The book of essays, What Democracy Looks Like: A New Critical Realism for a Post-Seattle World, was edited by Amy Schrager Lang, professor of English and humanities at Syracuse, and Cecelia Tichi, professor of English at Vanderbilt.
"Seattle changed what we read, how we read, and the nature of our teaching and writing," Tichi and Lang write in the book's introduction. "A palpable sense of social urgency drove this challenge and began to disrupt the categories that organize our work."
"For the first time on U.S. soil, there was a major convergence of different groups from all over the world, everyone from Korean farmers to Central American fisherman to U.S. steelworkers," Tichi said. Some of these people had little money yet traveled thousands of miles to deliberately confront the World Trade Organization meeting.
"They said to the world, 'These policies are destructive to us in our countries, and indeed to the whole planet.' It was unprecedented, and it changed everything."
But how should any of this change how a college professor approaches a poem, novel or short story?

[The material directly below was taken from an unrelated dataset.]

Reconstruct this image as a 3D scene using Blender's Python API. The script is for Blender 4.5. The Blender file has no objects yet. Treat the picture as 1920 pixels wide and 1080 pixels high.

"Let me show you with William Faulkner," Tichi offers. In a story titled "Old Man" written in 1939, the Mississippi author tells of a prisoner released during the 1927 flood caused by the Mississippi River. The prisoner rescues others from the flood, gets a job and proves himself rehabilitated. Thought to have drowned by authorities, he is granted a pardon. But when he turns out to be alive, he is returned to prison as an escapee because government officials don't want it disclosed that they've pardoned a live prisoner.
"Faulkner fills that novella with indictments against what he calls 'the criminal injustice system,'" Tichi said. "But what do modern critics say about it? They're interested in the language about the flood."
In What Democracy Looks Like, 27 essayists probe how teaching about writers including Nathaniel Hawthorne, Mark Twain, Stephen Crane and Langston Hughes can be revitalized by viewing them in light of the social justice issues raised by the 1999 protests in Seattle.
"I cannot bear to read another novel about a woman, her two lovers and her psychiatrist, Tichi said. "From where I sit in an English department, I see students who are getting worried about the issues brought up in Seattle, realizing that things like global warming and the World Trade Organization might mean their futures are not as assured as previous generations.
"Academia must address these issues to be relevant. We owe it to the kids we're teaching."